AviLove

By avilover

Bird in the bow

It's Larus dominicanus, a Black-Backed Gull. For all you diehards out there.

For a birder, this would indeed be the gold at the end of the rainbow--a larid on the wing.

Oamaru is getting some exciting weather these days--cold winds and bursts of maddening rain and lightning. As my new local friend tells me, "We pay for every beautiful day we have here in New Zealand." Yesterday afternoon gave us this brilliant rainbow (a double bow actually) over the sea to the east. Then came a narrow break in the clouds, followed by a tremendous thunderstorm just as I arrived at the blue penguin colony down by the wharf. After just a couple minutes standing there I was absolutely soaked and the lightning was striking the surface of the sea only a few kilometers away, directly in front of me, but I stayed a while longer in the driving rain to see how the penguins would behave in the storm. I don't know how they managed their way onto the rocks from the water--the waves were the biggest I've seen them and violently smashing against the shore--I was amazed when the birds appeared out of nowhere, scurrying up the rocks. I don't understand how they do it.

Needless to say they didn't waste any time with sitting around and preening tonight. As soon as they reached the top of the rocks they split up and made for their individual burrows, running frantically out into the open and passing closely by people as I hadn't yet seen them do. Some young Asian women with smartphones poised apparently took the birds' aberrant courage for domesticity, and came running straight at them, yelling in loud excited voices, cutting off the birds' way to the burrows and making them hesitate and double back with obvious anxiety. After all these nights of frustration at the colony and after taking time in Monday's blip to reflect on it all, I had no reservations telling them to back off so the penguins could pass, which they did very graciously.

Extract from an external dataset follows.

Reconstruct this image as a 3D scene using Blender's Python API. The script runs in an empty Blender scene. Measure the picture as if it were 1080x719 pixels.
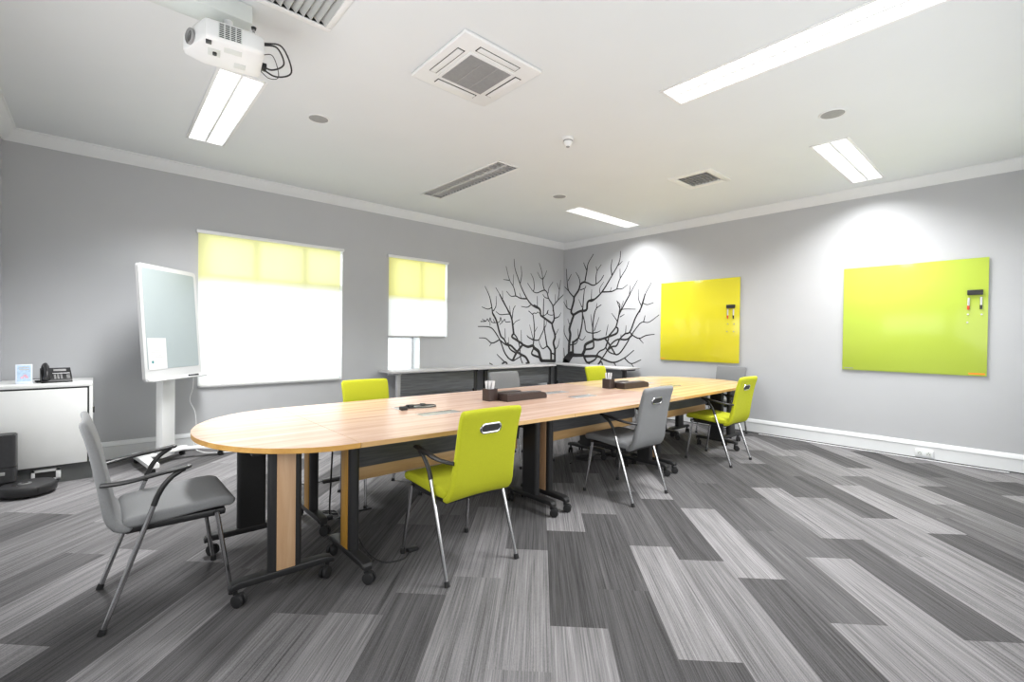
import bpy, bmesh, math, random
from mathutils import Vector, Matrix
random.seed(7)
PI = math.pi
scene = bpy.context.scene
COL = scene.collection
HC = 3.05          # ceiling height
XL, YB = -7.33, -6.45   # left and rear limits of the room

# ------------------------------------------------------------------ materials
def srgb(r, g, b):
    f = lambda c: (c / 255.0) / 12.92 if c / 255.0 <= 0.04045 else ((c / 255.0 + 0.055) / 1.055) ** 2.4
    return (f(r), f(g), f(b), 1.0)

def mat(name, col, rough=0.5, metal=0.0, coat=0.0, noise=0.0, nscale=60.0, bump=0.0, emit=None, estr=0.0, spec=0.5, stretch=None):
    m = bpy.data.materials.new(name); m.use_nodes = True
    nt = m.node_tree; b = nt.nodes['Principled BSDF']
    if len(col) == 3: col = (*col, 1.0)
    b.inputs['Base Color'].default_value = col
    b.inputs['Roughness'].default_value = rough
    b.inputs['Metallic'].default_value = metal
    b.inputs['Coat Weight'].default_value = coat
    b.inputs['Coat Roughness'].default_value = 0.04
    b.inputs['Specular IOR Level'].default_value = spec
    if emit:
        b.inputs['Emission Color'].default_value = (*emit[:3], 1.0)
        b.inputs['Emission Strength'].default_value = estr
    if noise or bump:
        tc = nt.nodes.new('ShaderNodeTexCoord')
        mp = nt.nodes.new('ShaderNodeMapping')
        nz = nt.nodes.new('ShaderNodeTexNoise')
        nz.inputs['Scale'].default_value = nscale
        nz.inputs['Detail'].default_value = 4
        if stretch: mp.inputs['Scale'].default_value = stretch
        nt.links.new(tc.outputs['Object'], mp.inputs['Vector'])
        nt.links.new(mp.outputs['Vector'], nz.inputs['Vector'])
        if noise:
            rp = nt.nodes.new('ShaderNodeValToRGB')
            rp.color_ramp.elements[0].position = 0.3
            rp.color_ramp.elements[1].position = 0.7
            rp.color_ramp.elements[0].color = tuple(max(0, c * (1 - noise)) for c in col[:3]) + (1,)
            rp.color_ramp.elements[1].color = tuple(min(1, c * (1 + noise)) for c in col[:3]) + (1,)
            nt.links.new(nz.outputs['Fac'], rp.inputs['Fac'])
            nt.links.new(rp.outputs['Color'], b.inputs['Base Color'])
        if bump:
            bp = nt.nodes.new('ShaderNodeBump')
            bp.inputs['Strength'].default_value = bump
            bp.inputs['Distance'].default_value = 0.002
            nt.links.new(nz.outputs['Fac'], bp.inputs['Height'])
            nt.links.new(bp.outputs['Normal'], b.inputs['Normal'])
    return m

def wood_mat(name, c1, c2, c3, rough=0.32, scale=(0.9, 16.0, 16.0)):
    m = bpy.data.materials.new(name); m.use_nodes = True
    nt = m.node_tree; b = nt.nodes['Principled BSDF']
    tc = nt.nodes.new('ShaderNodeTexCoord'); mp = nt.nodes.new('ShaderNodeMapping')
    mp.inputs['Scale'].default_value = scale
    nz = nt.nodes.new('ShaderNodeTexNoise'); nz.inputs['Scale'].default_value = 1.0
    nz.inputs['Detail'].default_value = 5; nz.inputs['Roughness'].default_value = 0.62; nz.inputs['Distortion'].default_value = 0.25
    rp = nt.nodes.new('ShaderNodeValToRGB')
    e = rp.color_ramp.elements
    e[0].position = 0.32; e[0].color = c1
    e[1].position = 0.66; e[1].color = c3
    k = e.new(0.5); k.color = c2
    nt.links.new(tc.outputs['Object'], mp.inputs['Vector'])
    nt.links.new(mp.outputs['Vector'], nz.inputs['Vector'])
    nt.links.new(nz.outputs['Fac'], rp.inputs['Fac'])
    nt.links.new(rp.outputs['Color'], b.inputs['Base Color'])
    b.inputs['Roughness'].default_value = rough
    return m

M = {}
M['wall'] = mat('wall_paint', (0.485, 0.495, 0.51), 0.85, noise=0.015, nscale=3, bump=0.05)
M['ceil'] = mat('ceiling_paint', (0.76, 0.79, 0.805), 0.9, noise=0.01, nscale=2)
M['trim'] = mat('white_trim', (0.775, 0.795, 0.805), 0.45, noise=0.01, nscale=8)
M['white'] = mat('white_plastic', (0.82, 0.83, 0.83), 0.35, noise=0.01, nscale=20)
M['offwhite'] = mat('offwhite_plastic', (0.68, 0.71, 0.69), 0.4, noise=0.015, nscale=20)
M['laminate'] = mat('white_laminate', (0.74, 0.75, 0.74), 0.35, noise=0.01, nscale=10)
M['greylam'] = mat('pale_grey_laminate', (0.52, 0.51, 0.51), 0.4, noise=0.03, nscale=14, stretch=(1, 8, 8))
M['darkpanel'] = mat('charcoal_panel', (0.085, 0.088, 0.092), 0.45, noise=0.25, nscale=6, stretch=(1, 14, 14))
M['greypanel'] = mat('grey_woodgrain_panel', (0.13, 0.135, 0.14), 0.45, noise=0.3, nscale=4, stretch=(1, 16, 16))
M['plinth'] = mat('grey_plinth', (0.10, 0.105, 0.105), 0.5, noise=0.1, nscale=10)
M['silver'] = mat('silver_paint', (0.45, 0.45, 0.46), 0.4, metal=0.3, noise=0.02, nscale=30)
M['blackmetal'] = mat('black_metal', (0.013, 0.013, 0.014), 0.48, noise=0.1, nscale=60)
M['black'] = mat('black_plastic', (0.017, 0.017, 0.018), 0.38, noise=0.1, nscale=60)
M['rubber'] = mat('black_rubber', (0.012, 0.012, 0.013), 0.7, noise=0.1, nscale=80)
M['darkgrey'] = mat('dark_grey_plastic', (0.032, 0.032, 0.034), 0.35, noise=0.1, nscale=40)
M['midgrey'] = mat('mid_grey_plastic', (0.30, 0.30, 0.30), 0.5, noise=0.05, nscale=40)
M['chrome'] = mat('chrome', (0.60, 0.60, 0.61), 0.16, metal=1.0, noise=0.02, nscale=5)
M['steel'] = mat('brushed_steel', (0.55, 0.55, 0.55), 0.3, metal=0.9, noise=0.05, nscale=30)
M['lime'] = mat('lime_fabric', (0.46, 0.485, 0.011), 0.85, noise=0.16, nscale=420, bump=0.35)
M['grey'] = mat('grey_fabric', (0.20, 0.205, 0.21), 0.9, noise=0.16, nscale=420, bump=0.35)
M['yellowglass'] = mat('yellow_glass', (0.68, 0.615, 0.03), 0.12, coat=0.1, noise=0.004, nscale=2)
M['limeglass'] = mat('lime_glass', (0.44, 0.555, 0.075), 0.14, coat=0.0, spec=0.35, noise=0.004, nscale=2)
M['screen'] = mat('pale_screen', (0.34, 0.39, 0.40), 0.22, spec=0.3, noise=0.01, nscale=3)
M['decal'] = mat('charcoal_vinyl', (0.022, 0.021, 0.022), 0.6, noise=0.08, nscale=30)
M['brown'] = mat('brown_leather', (0.035, 0.021, 0.018), 0.45, noise=0.2, nscale=160, bump=0.25)
M['paper'] = mat('white_paper', (0.62, 0.62, 0.63), 0.7, noise=0.01, nscale=30)
M['greytext'] = mat('grey_print', (0.5, 0.5, 0.5), 0.7, noise=0.1, nscale=100)
M['teal'] = mat('teal_print', (0.02, 0.22, 0.22), 0.6, noise=0.05, nscale=60)
M['red'] = mat('red_plastic', (0.65, 0.05, 0.02), 0.4, noise=0.05, nscale=60)
M['orange'] = mat('orange_print', (0.85, 0.25, 0.01), 0.5, noise=0.05, nscale=60)
M['blueprint'] = mat('pale_blue_print', (0.45, 0.60, 0.78), 0.4, noise=0.15, nscale=60)
M['pink'] = mat('pink_print', (0.78, 0.45, 0.55), 0.4, noise=0.2, nscale=90)
M['acrylic'] = mat('frosted_acrylic', (0.72, 0.78, 0.88), 0.2, noise=0.01, nscale=20)
M['grille'] = mat('grey_grille', (0.34, 0.34, 0.34), 0.6, noise=0.05, nscale=50)
M['dark'] = mat('dark_void', (0.03, 0.03, 0.03), 0.8, noise=0.1, nscale=50)
M['alu'] = mat('louvre_aluminium', (0.75, 0.75, 0.75), 0.3, metal=0.6, noise=0.02, nscale=20)
M['shade'] = mat('grey_shadow_gap', (0.06, 0.06, 0.06), 0.8, noise=0.1, nscale=30)
M['lamp'] = mat('lit_lamp_panel', (0.9, 0.9, 0.9), 0.5, emit=(1.0, 1.0, 1.0), estr=2.6, noise=0.01, nscale=9)
M['tubeoff'] = mat('unlit_tube', (0.75, 0.75, 0.74), 0.3, noise=0.01, nscale=9)
M['ventblade'] = mat('vent_blade_grey', (0.52, 0.54, 0.53), 0.5, noise=0.02, nscale=20)
M['boardframe'] = mat('board_frame_white', (0.56, 0.565, 0.57), 0.35, noise=0.01, nscale=20)
M['lens'] = mat('projector_lens', (0.02, 0.022, 0.025), 0.05, coat=1.0, noise=0.05, nscale=20)
WT = dict(c1=srgb(176, 140, 120), c2=srgb(194, 162, 142), c3=srgb(207, 178, 159))
M['woodtop'] = wood_mat('beech_top', WT['c1'], WT['c2'], WT['c3'], 0.27)
M['woodtopyellow'] = wood_mat('yellow_cast_beech_top', srgb(190, 158, 116), srgb(204, 174, 132), srgb(214, 188, 148), 0.27)  # beech again, with the far end's yellow colour cast put into the tones
M['woodedge'] = wood_mat('ochre_edge', srgb(178, 132, 62), srgb(192, 146, 74), srgb(204, 160, 88), 0.4)
M['woodpanel'] = wood_mat('beech_panel', srgb(172, 136, 100), srgb(188, 152, 116), srgb(200, 166, 132), 0.4, (16, 16, 1.2))
M['woodochre'] = wood_mat('ochre_panel', srgb(158, 112, 36), srgb(176, 130, 48), srgb(188, 142, 60), 0.4, (16, 16, 1.2))
M['woodrail'] = wood_mat('beech_rail', srgb(180, 142, 92), srgb(196, 158, 106), srgb(208, 172, 122), 0.4, (1.2, 16, 16))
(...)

More often than not I'll avoid weather like that of tonight. To my dismay (given that I've romanticized the notion of capitalizing on every novel opportunity), I opt to stay dry many times over venturing out into the storm. But the birds kept me out in it this time, and the experience was such a fulfilling one. The rain hammering down, the lightning striking over the ocean, the thunder booming overhead, sensing in the penguins their tension and purposeful energy in needing to reach safety as quickly as they could...I'm loathe to put it in such a cheesy way but all I can think is that the whole thing made me feel alive.

Which isn't to say that I wasn't perfectly happy to crawl into bed with the electric blanket to keep me toasty warm while the rain pelted against the windows.